The Bill is in six parts. Part 1 of the Bill would make changes aimed to strengthen the law on the recovery of the proceeds of crime. It would (amongst other things):

• allow the Crown Court to make a determination on the extent of the defendant’s and any third party interests in property when making a confiscation order;

• reduce the maximum time a court could allow a defendant to pay the full amount of a confiscation order;

• provide for the victim surcharge to be paid ahead of any confiscation order

• enable courts to make compliance orders to impose restrictions, prohibitions, or requirements (including a ban on the defendant’s travel outside the UK) for the purpose of securing that a confiscation order is effective;

• increase the maximum default sentences imposed where a confiscation order for more than £500,000 remains unpaid past its due date; and

• change the test applied for a restraint order to be made from “reasonable cause to believe” a defendant has benefited from their criminality to “reasonable grounds to suspect”.

Part 2 of the Bill would amend the Computer Misuse Act 1990. The Bill would update existing offences to ensure sentences for attacks on computer systems deemed to have damaged national security, human welfare, the economy or the environment reflect the damage they cause. It has been introduced following a review designed to ensure existing legislation, such as the Computer Misuse Act 1990, remains relevant and effective and transposes the EU Directive on attacks against information systems into UK law.

Part 3 of the Bill would:

• create a new offence of participating in the activities of an organised crime group;

• apply Serious Crime Prevention Orders to Scotland, and allow them to be extended beyond five years or replaced in certain circumstances; and

• broaden the definition of a gang used when making injunctions.

Part 4 would provide new powers to enable law enforcement agencies to enter and search premises for drug-cutting agents, and to seize and detain any chemical substance that is reasonably suspected of being intended for use for such purposes.

Part 5 would make various amendments to the offence of cruelty to children under 16 and make it an offence to be in possession of any item that contains advice or guidance about abusing children sexually.
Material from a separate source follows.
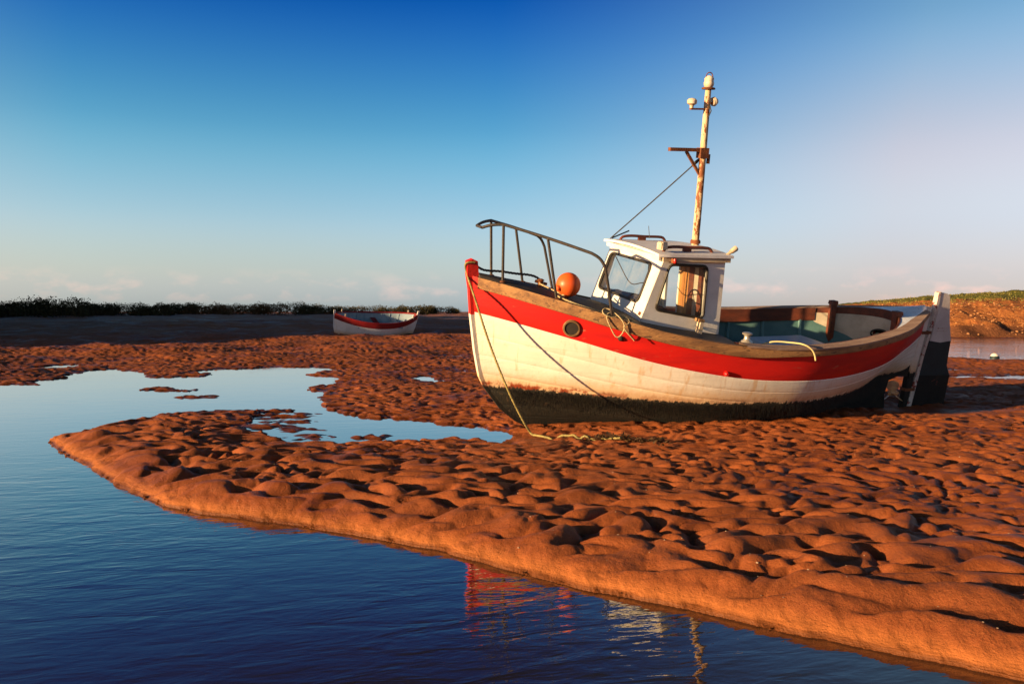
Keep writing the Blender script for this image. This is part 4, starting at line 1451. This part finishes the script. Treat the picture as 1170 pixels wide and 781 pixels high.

Part 5 would also amend the Female Genital Mutilation Act 2003 to extend the extra-territorial offences, provide anonymity for victims of the offence, create a new civil protection order and create a new offence of failing to protect a girl from FGM.

Part 6 of the Bill would:

• create an offence of unauthorised possession in a prison of any article that has a blade or is sharply pointed or any other offensive weapon;

• provide for extra-territorial jurisdiction for two offences under the Terrorism Act 2006: preparation of terrorist acts and training for terrorism; and

• provide for parliamentary approval of two draft Decisions of the Council of the European Union.